In summer 1961, Picasso moved with his new wife Jacqueline Roque (1927-86) into a house named Notre-Dame-de-Vie located in the village of Mougins in the hills above Cannes, which proved to be his final and most long-lasting home. Over the previous decade, while he had made significant new forays into the medium of linocut, working with a local printmaker specialising in this, his output in etching and aquatint had declined, due to the difficulty of working remote from the workshop of the great master-printer Roger Lacourière (1892-1966) in Paris. Picasso had worked intensively during the 1930s with Lacourière, learning a variety of etching techniques including sugarlift, spitbite, burin and sophisticated aquatint effects, and in Lacourière’s workshop he had made the acquaintance of two young apprentices, Aldo and Piero Crommelynck (1931-2009 and 1934-2001), who had left Lacourière to set up their own Paris workshop in 1955. Realising that they would never have another chance to work with Picasso unless they moved south, in early 1963 the Crommelynck brothers set up a second printing studio in a former bakery in Mougins. Here, in October of that year, Picasso began his last and most productive phase of printmaking that lasted until the end of his life. Using every technique he knew, while continuing to invent new ones, and sometimes breaking all the rules, Picasso produced around 500 etchings from this collaboration.

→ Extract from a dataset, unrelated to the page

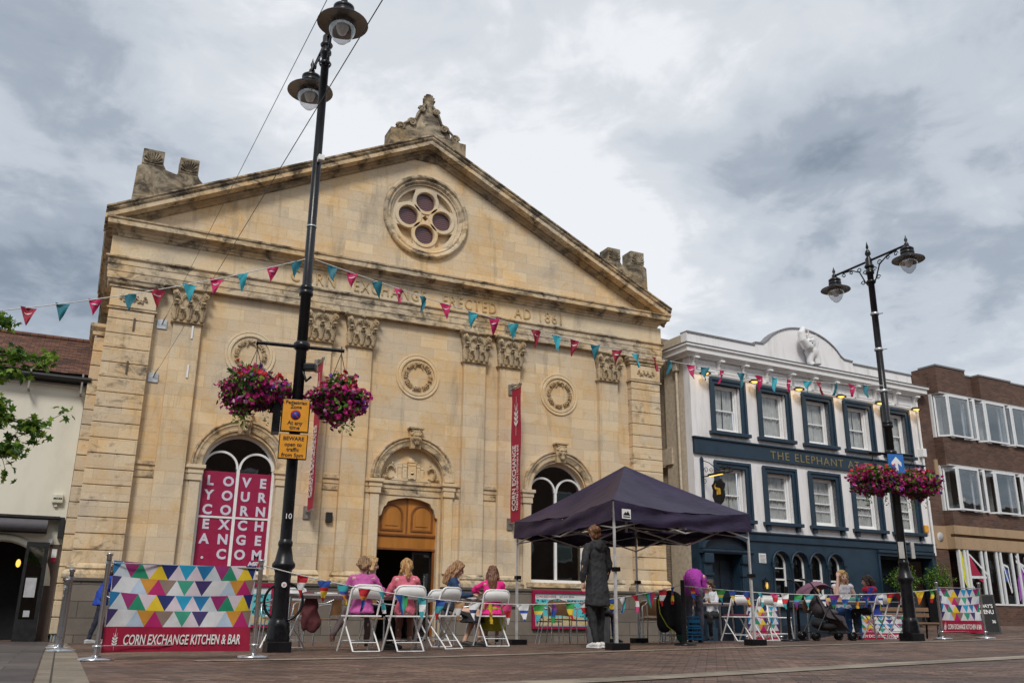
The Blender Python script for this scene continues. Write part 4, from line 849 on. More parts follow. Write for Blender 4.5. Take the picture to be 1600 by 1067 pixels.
# ================================================================ brown brick building
def brown():
    B = thing('brick_building', 'brown brick building with rows of zigzag white framed windows and a stepped parapet', 'building', (16.44, 21.6, 0), .0507)
    BR = brick('brown_brick', (.085, .042, .028), (.15, .075, .05), (.11, .09, .075)); CON = NT('aggregate_band'); CON.b.inputs['Roughness'].default_value = .9
    cc = CON.mix(CON.ramp(CON.noise(1.4, 6, .7, .2, CON.scaled(CON.o, (1.5, 1.5, .6))), [(.5, 0.0), (.75, .6)]), (.40, .28, .17), (.15, .11, .08)); CON.col(CON.mix(.6, cc, CON.ramp(CON.noise(60, 2, .6), [(.3, .7), (.7, 1.25)]), 'MULTIPLY')); CON.bump(CON.noise(60, 2), .4, .006); CON = CON.m
    a, e = 10.47, 25.0
    MB().box(a, 11.22, 0, .3, -.3, 9.05).build('wall', BR, B); MB().box(a, e, .6, 9, -.3, 8.9).build('wall', BR, B); MB().box(11.22, e, -.02, .6, 8.42, 8.6).build('wall', BR, B)
    k = 0; x = 11.22
    for w, y, z in ((1.68, -.42, 9.42), (.80, -.10, 9.36), (1.95, -.42, 9.36), (1.7, -.20, 9.40), (1.95, -.42, 9.36), (1.7, -.2, 9.4), (1.95, -.42, 9.36), (2.2, -.2, 9.4)):
        m = MB().box(x+.003, x+w-.003, y, .6, 8.44, z).build('parapet', BR, B); MB().box(x-.01, x+w+.01, y-.03, .3, z, z+.06).build('coping', M('lead_coping'), m); x += w
    MB().box(11.22, e, -.36, .6, 5.80, 6.80).build('spandrel', BR, B); MB().box(11.22, e, -.36, .6, 3.66, 4.18).build('spandrel', BR, B); MB().box(11.03, 11.20, -.05, -.003, 5.45, 6.0).build('stone_block', CON, B)
    MB().sweep([(a, -.02, 0), (11.15, -.02, 0)], [(-.1, 2.86), (.03, 2.86), (.03, 3.64), (-.1, 3.64)]).build('stone_band', CON, B)
    m = MB(); m.box(11.15, e, -.38, .5, 3.36, 3.655); m.box(11.15, e, -.20, .5, 3.26, 3.36); m.box(11.15, e, -.36, .5, 2.86, 3.26); m.build('stone_band', CON, B)
    MB().box(a, 11.2, -.02, .4, -.3, 2.86).build('pier', BR, B); MB().box(11.2, e, -.30, .5, -.3, 1.02).build('stall_wall', BR, B)
    fr = M('white_aluminium', (.72, .74, .75), .35, var=.03); gl = glass('sky_glass', see=.86, gmin=.13)
    for z0, z1, nm in ((6.83, 8.38, 0), (4.20, 5.74, 1)):
        pts = []; x = 11.30; y0, y1 = -.12, -.46
        seq = [(.0, y0), (.32, y1), (1.50, y1), (1.52, y0+.02), (1.84, y1), (2.16, y0), (2.45, y1), (3.65, y1), (3.68, y0), (4.05, y1), (5.2, y1), (5.25, y0), (5.6, y1), (5.95, y0), (6.3, y1), (7.4, y1), (7.45, y0), (7.8, y1), (9, y1), (9.05, y0), (9.4, y1), (9.75, y0), (10.1, y1), (11.3, y1), (11.4, y0), (12, y1), (13.3, y1)]
        MB().box(11.25, e, -.44, .5, z1+.004, z1+.06).build('window_head', M('grey_metal'), B)
        for i in range(len(seq)-1):
            (xa, ya), (xb, yb) = seq[i], seq[i+1]
            if xb-xa < .06: continue
            p = Vector((x+xa, ya, 0)); q = Vector((x+xb, yb, 0)); d = (q-p).normalized(); n = Vector((-d.y, d.x, 0)); L_ = (q-p).length
            tm = Matrix((( d.x, n.x, 0, p.x), (d.y, n.y, 0, p.y), (0, 0, 1, 0), (0, 0, 0, 1))); dz = -.0 if i % 3 else .01
            f = MB().poly([[(0, z0), (L_, z0), (L_, z1-dz), (0, z1-dz)], [(.06, z0+.06), (L_-.06, z0+.06), (L_-.06, z1-.08), (.06, z1-.08)]], -.03, .05).xf(tm).build('window_frame', fr, B)
            MB().box(.05, L_-.05, .008, .014, z0+.045, z1-.055).xf(tm).build('window_pane', gl, f)
            if L_ > .8:
                cm = MB(); wavy(cm, p.x+.1, p.x+.1+L_*(.35 if i % 2 else .5), .2, z0+.02, z1, .02, 40, 24); wavy(cm, q.x-.3, q.x-.08, .2, z0+.02, z1, .02, 40, 12); cm.build('curtain', CURT, f)
    MB().box(11.2, 11.29, -.10, .6, 4.19, 5.79).build('window_cheek', fr, B); MB().box(11.2, 11.29, -.10, .6, 6.81, 8.41).build('window_cheek', fr, B)
    MB().box(11.25, e, .55, .6, 4.1, 8.5).build('room', M('room_wall', (.05, .055, .06), .8), B)
    v = MB().lathe([(.05, 4.26), (.07, 4.30), (.05, 4.42), (.04, 4.5)], 12, (12.05, -.2, 0)).build('vase', WHITE, B)
    fl = MB(); 
    for _ in range(26): a_ = rnd.random()*6.28; q = rnd.random()**.5; fl.ball((12.05+.13*q*math.cos(a_), -.2+.1*q*math.sin(a_), 4.58+rnd.uniform(-.07, .09)), .035, 6)
    fl.build('flowers', M('pale_yellow', (.65, .58, .22), .6), v)
    # shop window with coloured vinyl shapes
    s0, s1, z0, z1 = 11.32, 22, 1.06, 2.84; xs = [11.34, 11.62, 11.78, 12.55, 12.80, 13.40, 13.62, 14.25, 14.62, 15.5, 15.75, 16.6, 17.4, 17.6, 18.6, 19.6, 20.6, 21.6]
    f = MB().box(s0-.04, s1, -.33, -.24, z0-.06, z0).box(s0-.04, s1, -.33, -.24, z1, z1+.015)
    for i, x in enumerate(xs): f.box(x-.045, x+.045, -.335, -.235, z0, z1)
    wf = f.build('shop_window_frame', fr, B); MB().box(s0, s1, -.285, -.28, z0, z1).build('shop_pane', glass('shop_glass', see=.6, gmin=.05), wf)
    MB().box(s0, s1, .7, .75, .9, 2.9).build('shop_back', M('shop_back', (.035, .032, .036), .8), B)
    for a_, b_ in ((11.85, 12.5), (12.9, 13.35), (13.7, 14.2), (14.7, 15.4)): MB().box(a_, b_, -.1, -.09, 2.28, z1).build('shop_blind', M('blind_grey', (.22, .21, .20), .8), B)
    VY = M('vinyl_yellow', (.70, .68, .03), .5); VR = M('vinyl_red', (.36, .008, .05), .5); VP = M('vinyl_purple', (.30, .09, .40), .5); VB = M('vinyl_blue', (.05, .12, .42), .5); VW = M('vinyl_white', (.72, .74, .78), .5)
    def vin(p, m, y=-.292): MB().poly([p], y, y+.003).build('vinyl_shape', m, wf)
    vin([(11.40, z1-.02), (11.50, z1-.05), (11.56, 2.5), (11.56, 1.6), (11.48, 1.75), (11.40, 2.2)], VY); vin([(11.66, 2.3), (11.73, 2.3), (11.73, 1.1), (11.68, 1.2)], VY)
    vin([(11.85, 2.75), (12.3, 2.15), (12.45, 1.98), (11.85, 1.98)], VR); vin([(11.85, 2.70), (11.92, 2.72), (12.9, 2.0), (12.86, 1.92)], VW, -.297); vin([(11.85, 1.88), (12.7, 1.90), (12.7, 1.98), (11.85, 1.97)], VW, -.301); vin([(12.2, 1.88), (12.5, 1.88), (12.5, 1.74)], VR)
    vin([(11.9, 1.65), (12.05, 1.5), (12.15, 1.3), (11.95, 1.2)], VW)
    vin([(13.75, 2.35), (13.95, 2.2), (13.95, 1.75), (13.78, 1.85)], VB); vin([(13.62, 2.65), (13.68, 2.65), (14.05, 1.45), (14.0, 1.42)], VW, -.297); vin([(13.7, 2.45), (14.0, 2.38), (14.0, 2.3), (13.7, 2.38)], VW, -.300); vin([(13.96, 2.35), (14.02, 2.35), (14.05, 1.45), (14.0, 1.45)], VW, -.303)
    vin([(14.4, 1.15), (14.46, 1.9), (14.75, 2.4), (15.0, 1.6)], VP); vin([(15.0, 2.7), (15.3, 2.8), (15.5, 2.0), (15.2, 1.5), (14.95, 2.0)], VP); vin([(14.5, 2.75), (14.6, 2.75), (15.5, 1.35), (15.42, 1.28)], VW, -.297); vin([(14.5, 2.6), (15.6, 2.2), (15.6, 2.1), (14.5, 2.5)], VW, -.300)
    vin([(16.2, 2.7), (16.8, 2.2), (16.4, 1.4)], VR); vin([(17.8, 2.6), (18.4, 2.2), (18.0, 1.3)], VY)
    MB().lathe([(.0, -.05), (.13, -.05), (.15, 0), (.15, .0)], 20, mat=T(10.80, -.05, 3.27) @ Matrix.Rotation(R(-90), 4, 'X')).build('bulkhead_lamp', M('grey_metal'), B)
    MB().lathe([(.0, .06), (.12, .05), (.14, 0)], 20, mat=T(15.72, -.38, 3.06) @ Matrix.Rotation(R(90), 4, 'X')).build('shop_logo_disc', M('sage_green', (.20, .42, .30), .5), B)
    return B
brown()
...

Almost the first subject Picasso embarked on in October 1963 was that of the artist and his model, producing some fifty images on this theme over the course of eighteen months. Utilizing a combination of varying characters – models that may be male or female, real or imagined, living and breathing beings or inanimate sculptures – and a range of spectators – the series represents a significant group of works in which the artist meditates on his daily concerns while revealing something of the small local community (made up of his wife Jacqueline, the family of Piero Crommelynck and the visitors passing through in a regular stream) in which he lived. Peintre avec modèle barbu assis sur une chaise is unusual in that it is dominated by the two male figures of its title, while the nude female model – who appears as a spectator in other images if not the main subject of the artist’s gaze – is fragmented into multiple parts of women that float over the background of the print as though they are previously-made pictures hanging in the artist’s studio. Seen in profile at the upper left centre of the print, Jacqueline’s face is recognisable from her features and her traditional bandeau. Other hovering faces further to the left could equally represent portraits or visitors to the artist’s studio.

Picasso had a very clear mental image of his composition when he began to work on an etching. Piero Crommelynck has recounted that ‘on a traditional etching, Picasso gave the impression that he was working slowly, similar to making a tapestry. Sometimes he would begin with a highly detailed scene, working so meticulously that the effect was one of slow motion, and yet without the slightest hesitation. But when he was drawing directly with a brush dipped in acid on copper coated in a very fine grain [as he was to create this print], his speed of execution was awesome.’ (Quoted in Ann Hindry, ‘Printer and friend’, in Picasso: the Last Decades, exhibition catalogue, Art Gallery of New South Wales, 2002, p.63.) Peintre avec modèle barbu assis sur une chaise hinges compositionally around the painter’s easel in the centre, with the bearded artist on the right represented in watery shades of dark and light grey created by swift aquatint worked with a brush as described above. On the other side of the easel, his nude subject has been drawn using a lithographic crayon – a rare and highly innovative combination – the white pastel-like line in strong contrast to the rest of the print, shining out against the dark grey of his chair. Equally bald-headed and bearded, this model suggests a mirroring alter-ego of the painter. Eighty-four years old by this stage, Picasso may well have been depicting a moment of self-observation and self-reflection, imagining placing himself in the place normally occupied by his model. He often used a beard to symbolize his mature self, and even selves, as more than one bearded character may inhabit an image in his late work. The bearded head in shown in profile at the upper left corner of the print possibly represents his father Don José (who always wore a beard) presiding over the artist’s contemplative moment.

This aquatint was created with a scraper and drypoint, incorporating lithographic crayon additions, and was printed on wove Richard de Bas paper with an Auvergene watermark. A rare single example, this impression was the first (test) proof of the image, printed in 1964-5 by Crommelynk and retained for his personal collection. It is signed by the artist at the lower right in pencil, and annotated at the lower center margin ‘Bon à tirer’, also in pencil. An edition of fifty plus fifteen artist’s proofs also printed on Richard de Bas wove paper by Crommelynk was published in 1965 by Galerie Louise Leiris in Paris.